• **WRITTEN EXERCISE**: Each line holding the word "that" counts once; give the total and nothing more.

• **INPUT MATERIAL**:

- - -

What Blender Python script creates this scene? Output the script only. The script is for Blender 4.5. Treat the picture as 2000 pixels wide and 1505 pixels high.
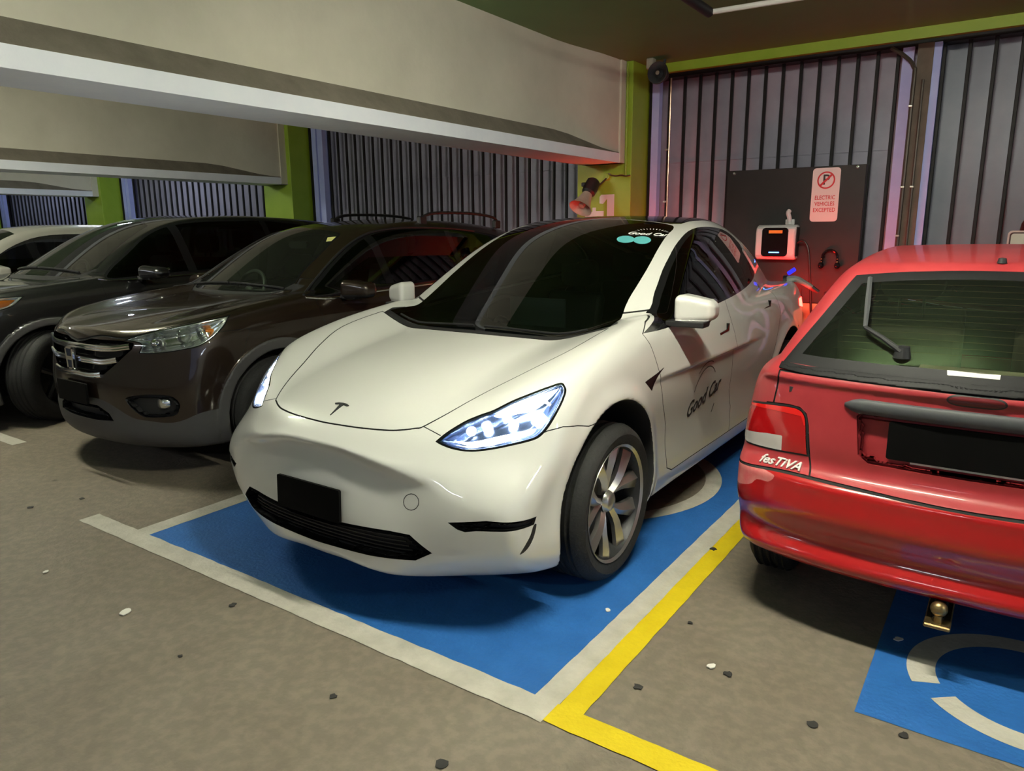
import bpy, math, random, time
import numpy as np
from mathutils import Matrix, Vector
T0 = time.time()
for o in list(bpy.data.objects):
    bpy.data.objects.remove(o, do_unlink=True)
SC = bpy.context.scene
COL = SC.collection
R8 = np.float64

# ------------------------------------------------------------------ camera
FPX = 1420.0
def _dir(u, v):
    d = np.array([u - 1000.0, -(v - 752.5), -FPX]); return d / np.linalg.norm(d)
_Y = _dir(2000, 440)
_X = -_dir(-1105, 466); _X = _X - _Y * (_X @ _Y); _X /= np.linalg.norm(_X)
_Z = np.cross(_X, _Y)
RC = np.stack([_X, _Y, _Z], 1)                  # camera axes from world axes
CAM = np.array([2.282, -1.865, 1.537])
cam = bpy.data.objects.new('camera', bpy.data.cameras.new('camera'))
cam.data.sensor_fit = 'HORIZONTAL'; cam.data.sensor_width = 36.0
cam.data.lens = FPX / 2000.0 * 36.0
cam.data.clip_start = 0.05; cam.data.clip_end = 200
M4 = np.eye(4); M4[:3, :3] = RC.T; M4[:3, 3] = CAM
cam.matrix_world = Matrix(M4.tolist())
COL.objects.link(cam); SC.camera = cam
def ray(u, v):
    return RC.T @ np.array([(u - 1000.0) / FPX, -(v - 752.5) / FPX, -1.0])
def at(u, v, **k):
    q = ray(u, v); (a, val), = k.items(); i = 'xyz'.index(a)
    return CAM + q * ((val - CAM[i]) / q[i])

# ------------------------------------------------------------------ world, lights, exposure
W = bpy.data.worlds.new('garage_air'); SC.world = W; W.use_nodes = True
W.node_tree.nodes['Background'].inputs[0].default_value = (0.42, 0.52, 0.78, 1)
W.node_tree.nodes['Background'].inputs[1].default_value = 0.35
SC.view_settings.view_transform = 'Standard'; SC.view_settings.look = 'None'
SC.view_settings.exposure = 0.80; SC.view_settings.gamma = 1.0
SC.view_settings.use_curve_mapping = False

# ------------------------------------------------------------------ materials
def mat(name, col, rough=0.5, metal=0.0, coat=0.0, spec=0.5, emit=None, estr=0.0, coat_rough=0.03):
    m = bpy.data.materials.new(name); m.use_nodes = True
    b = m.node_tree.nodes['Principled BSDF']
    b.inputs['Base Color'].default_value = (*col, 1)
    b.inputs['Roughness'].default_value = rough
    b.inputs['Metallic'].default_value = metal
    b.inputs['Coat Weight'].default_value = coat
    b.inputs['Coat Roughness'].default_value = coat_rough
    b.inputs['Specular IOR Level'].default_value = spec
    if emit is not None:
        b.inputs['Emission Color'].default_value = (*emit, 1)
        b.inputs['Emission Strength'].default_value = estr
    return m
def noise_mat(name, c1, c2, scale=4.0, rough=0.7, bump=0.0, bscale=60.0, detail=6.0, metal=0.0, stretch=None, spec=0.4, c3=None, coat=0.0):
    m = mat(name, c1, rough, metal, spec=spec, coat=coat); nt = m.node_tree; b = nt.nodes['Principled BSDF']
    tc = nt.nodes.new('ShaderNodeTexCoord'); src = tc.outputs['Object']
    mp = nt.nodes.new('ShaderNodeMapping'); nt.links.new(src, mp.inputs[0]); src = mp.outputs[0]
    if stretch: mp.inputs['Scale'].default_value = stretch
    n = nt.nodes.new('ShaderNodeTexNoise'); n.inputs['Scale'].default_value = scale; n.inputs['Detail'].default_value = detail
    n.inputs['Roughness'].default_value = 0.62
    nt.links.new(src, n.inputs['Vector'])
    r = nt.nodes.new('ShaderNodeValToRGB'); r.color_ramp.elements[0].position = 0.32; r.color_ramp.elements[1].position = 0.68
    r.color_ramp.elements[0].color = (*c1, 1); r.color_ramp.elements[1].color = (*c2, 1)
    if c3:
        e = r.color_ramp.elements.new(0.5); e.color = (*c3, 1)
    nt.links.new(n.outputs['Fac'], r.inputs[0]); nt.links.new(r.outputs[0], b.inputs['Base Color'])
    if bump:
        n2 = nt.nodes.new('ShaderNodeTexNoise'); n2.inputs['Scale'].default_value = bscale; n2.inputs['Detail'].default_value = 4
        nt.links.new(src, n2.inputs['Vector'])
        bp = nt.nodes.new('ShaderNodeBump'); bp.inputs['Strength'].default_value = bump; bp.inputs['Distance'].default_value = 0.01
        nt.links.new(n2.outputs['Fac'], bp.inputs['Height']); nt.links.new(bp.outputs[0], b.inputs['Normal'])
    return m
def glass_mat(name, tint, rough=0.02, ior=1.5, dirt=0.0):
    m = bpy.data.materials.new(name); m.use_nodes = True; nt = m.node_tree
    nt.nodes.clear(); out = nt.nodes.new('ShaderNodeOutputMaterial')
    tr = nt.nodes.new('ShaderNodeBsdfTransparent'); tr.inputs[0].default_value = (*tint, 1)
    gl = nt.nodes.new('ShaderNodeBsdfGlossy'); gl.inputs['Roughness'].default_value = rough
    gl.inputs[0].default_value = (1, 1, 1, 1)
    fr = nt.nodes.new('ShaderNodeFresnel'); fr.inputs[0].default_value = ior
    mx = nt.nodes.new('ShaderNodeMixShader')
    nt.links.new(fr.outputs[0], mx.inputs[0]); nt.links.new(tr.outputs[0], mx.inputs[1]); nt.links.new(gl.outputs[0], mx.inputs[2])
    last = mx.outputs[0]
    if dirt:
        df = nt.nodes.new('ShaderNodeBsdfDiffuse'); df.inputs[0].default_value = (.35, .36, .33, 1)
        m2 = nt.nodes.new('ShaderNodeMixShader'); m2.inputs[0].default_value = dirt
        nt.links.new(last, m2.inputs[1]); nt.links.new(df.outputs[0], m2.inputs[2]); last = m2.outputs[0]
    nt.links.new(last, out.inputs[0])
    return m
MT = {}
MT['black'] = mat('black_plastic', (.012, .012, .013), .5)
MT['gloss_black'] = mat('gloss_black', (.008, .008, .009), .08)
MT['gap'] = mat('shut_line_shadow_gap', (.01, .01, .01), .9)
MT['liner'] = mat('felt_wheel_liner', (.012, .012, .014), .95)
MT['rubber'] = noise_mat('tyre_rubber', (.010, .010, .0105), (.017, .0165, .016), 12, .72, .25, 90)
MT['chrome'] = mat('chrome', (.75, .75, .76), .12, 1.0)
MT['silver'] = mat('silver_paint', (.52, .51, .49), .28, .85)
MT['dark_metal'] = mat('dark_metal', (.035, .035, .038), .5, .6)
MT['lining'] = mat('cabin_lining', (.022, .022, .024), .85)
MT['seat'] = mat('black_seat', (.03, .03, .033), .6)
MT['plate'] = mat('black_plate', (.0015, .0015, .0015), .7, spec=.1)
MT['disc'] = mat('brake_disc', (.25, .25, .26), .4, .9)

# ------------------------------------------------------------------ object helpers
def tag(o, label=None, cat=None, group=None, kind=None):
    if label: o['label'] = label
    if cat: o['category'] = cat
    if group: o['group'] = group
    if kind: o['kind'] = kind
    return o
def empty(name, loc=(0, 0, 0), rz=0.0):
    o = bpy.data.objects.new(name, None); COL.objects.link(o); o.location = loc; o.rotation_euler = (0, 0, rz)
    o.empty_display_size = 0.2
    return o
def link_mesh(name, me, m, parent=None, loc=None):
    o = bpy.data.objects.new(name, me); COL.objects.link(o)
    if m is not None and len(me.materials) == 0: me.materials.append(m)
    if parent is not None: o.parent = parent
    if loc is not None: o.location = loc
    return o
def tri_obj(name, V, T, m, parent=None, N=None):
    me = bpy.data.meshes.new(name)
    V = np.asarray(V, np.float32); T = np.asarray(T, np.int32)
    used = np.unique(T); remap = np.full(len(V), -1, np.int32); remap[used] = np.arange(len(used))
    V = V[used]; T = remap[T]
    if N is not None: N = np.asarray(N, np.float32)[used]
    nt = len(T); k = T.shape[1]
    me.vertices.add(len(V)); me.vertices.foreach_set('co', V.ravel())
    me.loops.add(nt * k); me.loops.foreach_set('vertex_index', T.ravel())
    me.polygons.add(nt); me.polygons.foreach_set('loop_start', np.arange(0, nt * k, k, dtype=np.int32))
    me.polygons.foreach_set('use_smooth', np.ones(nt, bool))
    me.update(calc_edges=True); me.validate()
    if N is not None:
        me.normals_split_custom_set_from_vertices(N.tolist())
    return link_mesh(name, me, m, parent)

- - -

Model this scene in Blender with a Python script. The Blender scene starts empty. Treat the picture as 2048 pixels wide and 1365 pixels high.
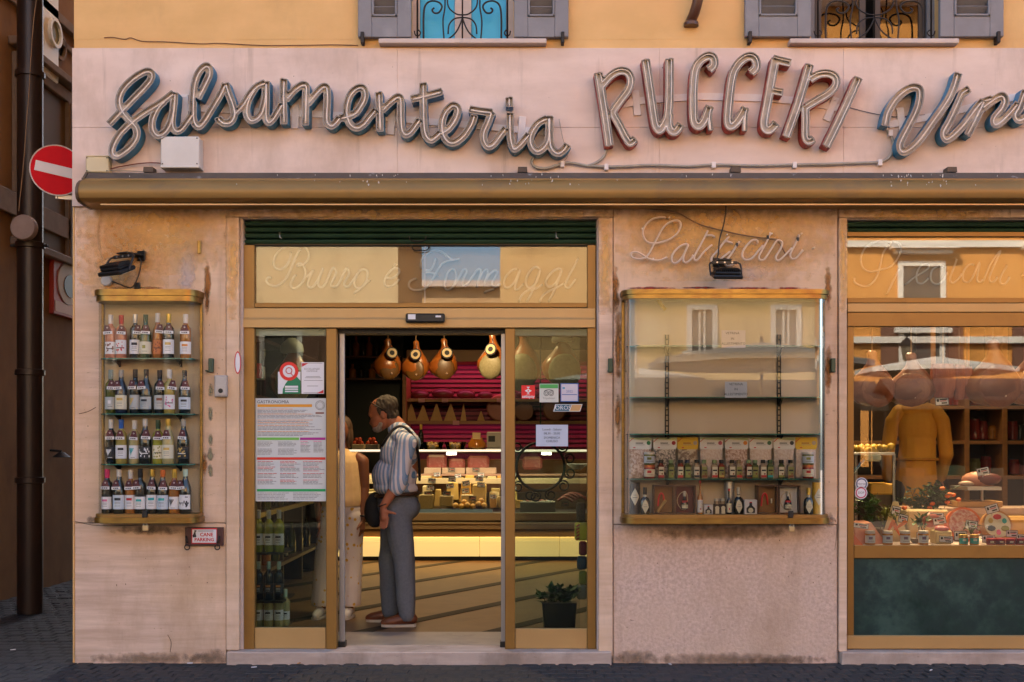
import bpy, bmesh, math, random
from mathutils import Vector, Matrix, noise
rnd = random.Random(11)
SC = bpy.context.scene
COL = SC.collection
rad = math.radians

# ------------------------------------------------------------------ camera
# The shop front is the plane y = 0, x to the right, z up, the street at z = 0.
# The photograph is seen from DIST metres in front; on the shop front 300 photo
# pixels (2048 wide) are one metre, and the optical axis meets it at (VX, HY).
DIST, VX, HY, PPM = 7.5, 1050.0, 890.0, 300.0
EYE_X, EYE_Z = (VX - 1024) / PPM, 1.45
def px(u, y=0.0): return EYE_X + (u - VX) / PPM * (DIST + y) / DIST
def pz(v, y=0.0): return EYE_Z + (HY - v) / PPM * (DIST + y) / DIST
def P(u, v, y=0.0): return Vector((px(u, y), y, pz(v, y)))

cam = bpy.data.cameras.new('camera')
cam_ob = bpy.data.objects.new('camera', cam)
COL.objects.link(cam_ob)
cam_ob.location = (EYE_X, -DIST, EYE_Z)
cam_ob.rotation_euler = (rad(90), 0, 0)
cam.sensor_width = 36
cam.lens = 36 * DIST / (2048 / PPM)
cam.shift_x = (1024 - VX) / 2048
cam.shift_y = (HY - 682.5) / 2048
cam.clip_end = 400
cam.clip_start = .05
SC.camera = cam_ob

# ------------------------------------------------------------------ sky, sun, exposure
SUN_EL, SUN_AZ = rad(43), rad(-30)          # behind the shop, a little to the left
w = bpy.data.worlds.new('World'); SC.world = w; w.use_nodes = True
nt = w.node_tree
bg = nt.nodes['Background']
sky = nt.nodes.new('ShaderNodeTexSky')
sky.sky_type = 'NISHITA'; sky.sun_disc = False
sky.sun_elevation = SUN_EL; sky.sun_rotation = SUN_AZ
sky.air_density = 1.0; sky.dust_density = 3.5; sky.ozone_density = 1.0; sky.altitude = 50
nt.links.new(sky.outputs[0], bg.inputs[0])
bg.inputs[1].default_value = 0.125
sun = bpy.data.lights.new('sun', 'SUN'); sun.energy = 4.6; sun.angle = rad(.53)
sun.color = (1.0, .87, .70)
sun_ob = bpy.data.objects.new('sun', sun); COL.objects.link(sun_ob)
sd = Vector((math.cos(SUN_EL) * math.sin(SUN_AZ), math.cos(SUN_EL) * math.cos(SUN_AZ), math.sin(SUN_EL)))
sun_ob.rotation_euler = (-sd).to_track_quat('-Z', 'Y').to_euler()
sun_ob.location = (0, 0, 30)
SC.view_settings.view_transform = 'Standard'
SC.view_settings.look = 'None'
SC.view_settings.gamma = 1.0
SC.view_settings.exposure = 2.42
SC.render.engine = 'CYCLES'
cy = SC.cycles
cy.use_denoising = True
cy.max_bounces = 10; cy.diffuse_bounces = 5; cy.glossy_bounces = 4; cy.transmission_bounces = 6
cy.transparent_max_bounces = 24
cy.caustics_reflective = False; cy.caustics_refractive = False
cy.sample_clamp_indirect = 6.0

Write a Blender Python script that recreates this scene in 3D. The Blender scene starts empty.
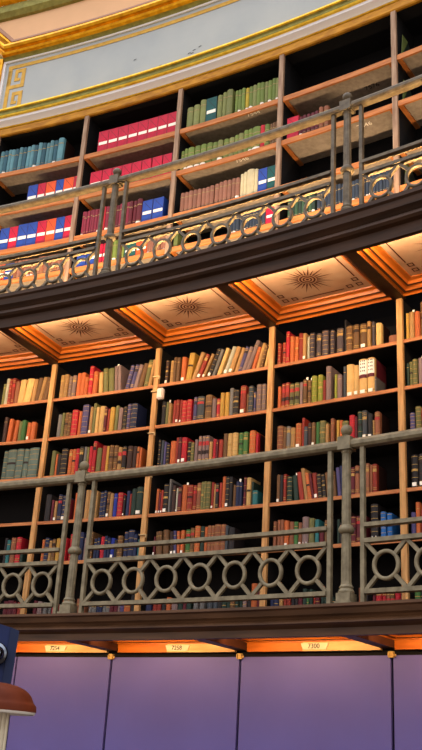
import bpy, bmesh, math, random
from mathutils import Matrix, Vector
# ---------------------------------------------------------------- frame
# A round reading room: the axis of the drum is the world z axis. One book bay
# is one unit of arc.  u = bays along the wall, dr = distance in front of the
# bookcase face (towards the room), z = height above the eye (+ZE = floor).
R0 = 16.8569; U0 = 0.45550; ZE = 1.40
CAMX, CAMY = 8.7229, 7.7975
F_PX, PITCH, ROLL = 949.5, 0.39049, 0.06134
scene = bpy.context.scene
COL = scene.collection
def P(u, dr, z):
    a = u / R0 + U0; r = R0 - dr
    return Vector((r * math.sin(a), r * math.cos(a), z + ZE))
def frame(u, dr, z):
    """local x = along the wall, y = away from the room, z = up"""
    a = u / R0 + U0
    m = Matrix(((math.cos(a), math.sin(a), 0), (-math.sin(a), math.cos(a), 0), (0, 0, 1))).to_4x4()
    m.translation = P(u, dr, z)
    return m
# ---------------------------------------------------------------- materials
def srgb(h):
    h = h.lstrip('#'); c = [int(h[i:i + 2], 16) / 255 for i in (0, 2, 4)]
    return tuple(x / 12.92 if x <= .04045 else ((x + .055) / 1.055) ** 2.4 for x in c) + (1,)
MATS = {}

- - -

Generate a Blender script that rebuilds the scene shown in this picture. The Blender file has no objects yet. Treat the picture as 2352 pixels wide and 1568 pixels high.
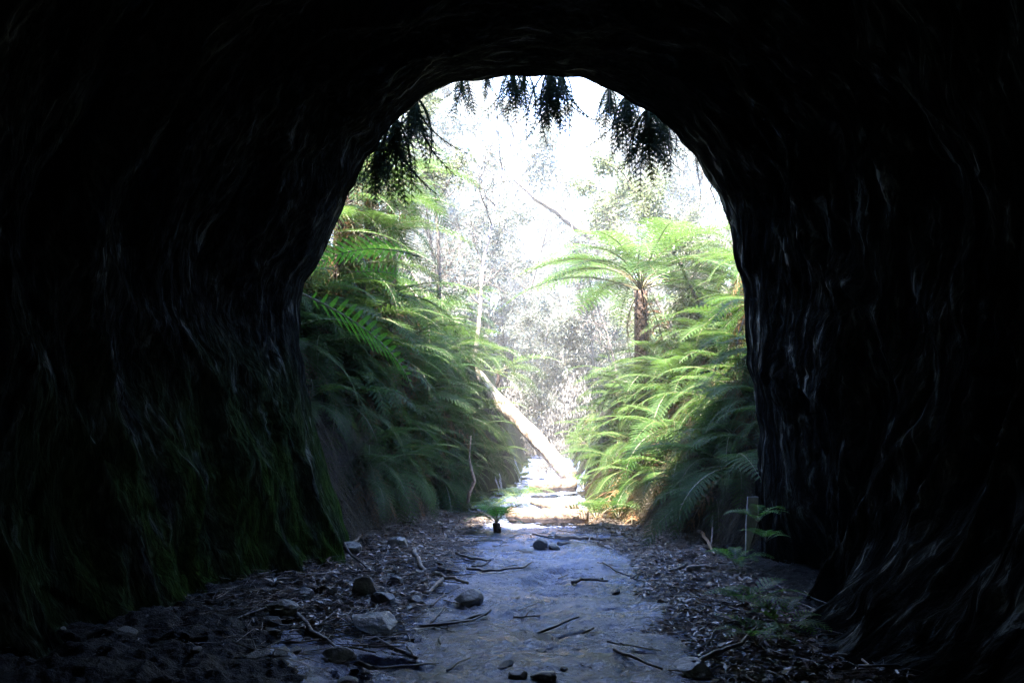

- - -

• **SOLUTION TO THE EXERCISE**: 2